Operations are supported by a fairly diverse revenue base, aided by formula-driven transfers to the general fund from the city-owned enterprises. Property taxes provided about 26% of total general operating revenue in fiscal 2014, followed by payments in lieu of taxes/franchise fees from enterprises (24%) and sales taxes (16%).

Management's timely budget cuts and proactive oversight enabled the city to maintain a stable financial position despite the pressures associated with its relatively mature economy and slow recovery from the recession. The city posted modest net operating deficits after transfers in the general fund in two of the last six fiscal years, but reserves as a percentage of spending have remained stable over this period and well above the city's policy to maintain a 30-day unrestricted fund balance.

Conservative revenue estimates and below-budget spending in fiscal 2014 contributed to the \\$1.5 million net operating surplus after transfers and a slightly improved unrestricted general fund balance of \\$25.6 million or about 17% of spending, comfortably above the policy minimum. Sales tax trends remained solid in fiscal 2014 and the city realized about 5% year-over-year growth or roughly \\$1.1 million in sales tax revenues above fiscal 2013 actuals. The city's typically solid liquidity position further improved in fiscal 2014. General fund cash/investments rose from approximately \\$27 million in fiscal 2013 to \\$29 million or just over two months of general fund spending at fiscal 2014 year-end.

The adopted fiscal 2015 \\$146.3 million general fund budget maintains focus on a measure of catch-up from the restraint of the recession on competitive employee salaries (a roughly \\$1 million recurring pay increase) and additional pay-go capital funding for streets. To that end, the year's budget anticipates a \\$3.2 million use of fund balance while maintaining reserves slightly above policy without a property tax increase for the sixth consecutive year.

The continuation of modest sales tax growth above budget (about 5%-6% year-to-date) and annual expenditure savings should reduce this expected drawdown, however, and provide enough flexibility to contribute an additional \\$1 million to bolster the city's internal health insurance fund. Also, Fitch believes it is likely management's historically strong fiscal practices that include a measured pace of pay-go capital spending will offset a portion of the projected drawdown by year's end. To date, general operating revenue and expenditure trends are running slightly better than budget according to management.

The fiscal 2016 budget is under development. Budgeted revenue growth of 5% is presently estimated by management due to increased property and sales taxes. This assumption appears reasonable to Fitch based on recent tax base and economic trends, and should allow management to maintain its historically stable and sound fiscal position while supporting various general spending priorities.

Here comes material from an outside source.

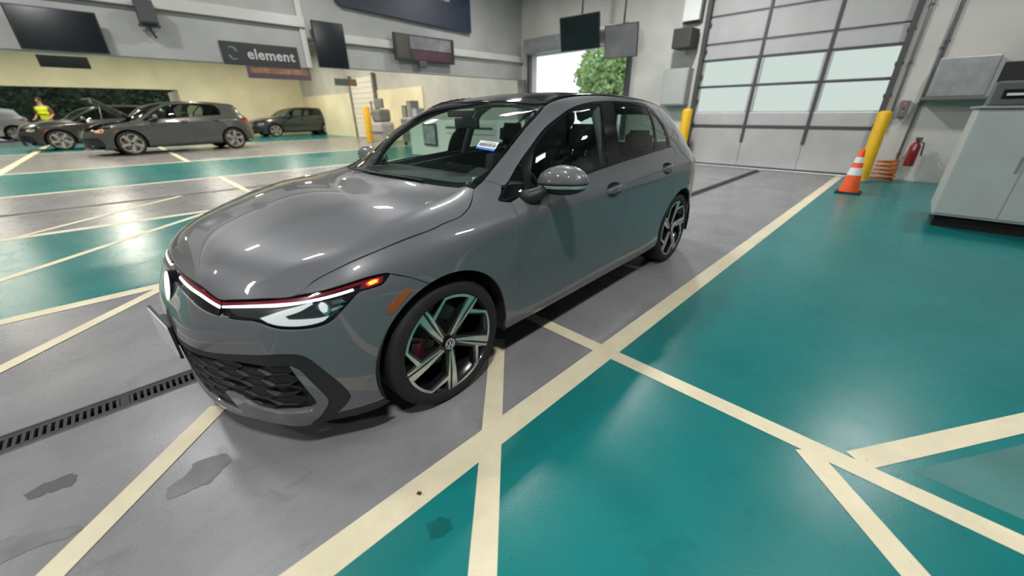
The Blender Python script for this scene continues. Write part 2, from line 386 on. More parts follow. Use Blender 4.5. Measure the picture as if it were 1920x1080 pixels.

DEBT AND OTHER LONG-TERM LIABILITIES MANAGEABLE

The overall debt burden is above average at 6% of fiscal 2015 market value, largely due to overlapping school district debt, but more moderate on a per capita basis at about \\$3,300.

The high debt to market value is in contrast to the city's generally favorable direct debt profile. Self-supporting debt of the city, primarily from the electric, water, and wastewater utilities, represents about 40% of total GO debt, thereby substantially reducing the impact on the city's debt service tax rate. Electric utility revenues are projected to fully support debt service for this issuance as well. Fitch rates the city's senior and subordinate lien electric utility revenue bonds 'AA-'/Stable Outlook. Principal amortization of tax-supported debt is rapid, with roughly 80% retired within 10 years.

The city maintains a measured pace of tax-supported and revenue debt issuance annually in support of its capital improvement plan (CIP). A comprehensive, five-year CIP is adopted annually, much of which is driven by various utility system capital projects and is expected to be funded by self-supporting debt.

Streets are a key capital priority for the city. To that end, the most recent CIP (fiscals 2015-2020) included a re-prioritization of various capital projects in order to accommodate the funding of various street projects (up to \\$4.5 million/year) through both pay-go capital spending and debt while maintaining a flat debt service tax rate. This is in addition to the approximately \\$120 million that remains outstanding in authorized but unissued GO bonding authority. Management has established the tax-supported portion of the CIP at a level that allows the city to move ahead with its remaining 2004 bond program but at a pace that does not trigger a tax rate increase.

WELL-FUNDED PENSION PROGRAM
The city's pension plan is through the Texas Municipal Retirement System (TMRS), a statewide agent multiple-employer plan. Contribution rates are determined each calendar year. For fiscals 2012-2014, the city paid 100% of the annual required contribution (ARC), which totaled a reduced \\$14.7 million in fiscal 2014.

Structural and actuarial changes to TMRS approved at the state level significantly boosted the city's funded position in recent years, which grew to 95% at actuarial date Dec. 31, 2013 (estimated using a 7% investment rate of return) from 75.9% at Dec. 31, 2009.

The city provides other post-employment benefits (OPEB) through a self-funded single-employer plan. Funding is done annually on a pay-go basis, which has covered between 60%-67% of the actuarially determined annual OPEB cost in the last three fiscal years (2012 to 2014). The unfunded actuarial accrued liability (UAAL) remains modest at \\$85 million or less than 1% of market value. Carrying costs (pension, OPEB costs, and debt service, net of self-supporting enterprise debt) totaled a moderately high but manageable 22% of governmental spending in fiscal 2014 due in large part to the above-average pace of debt principal amortization.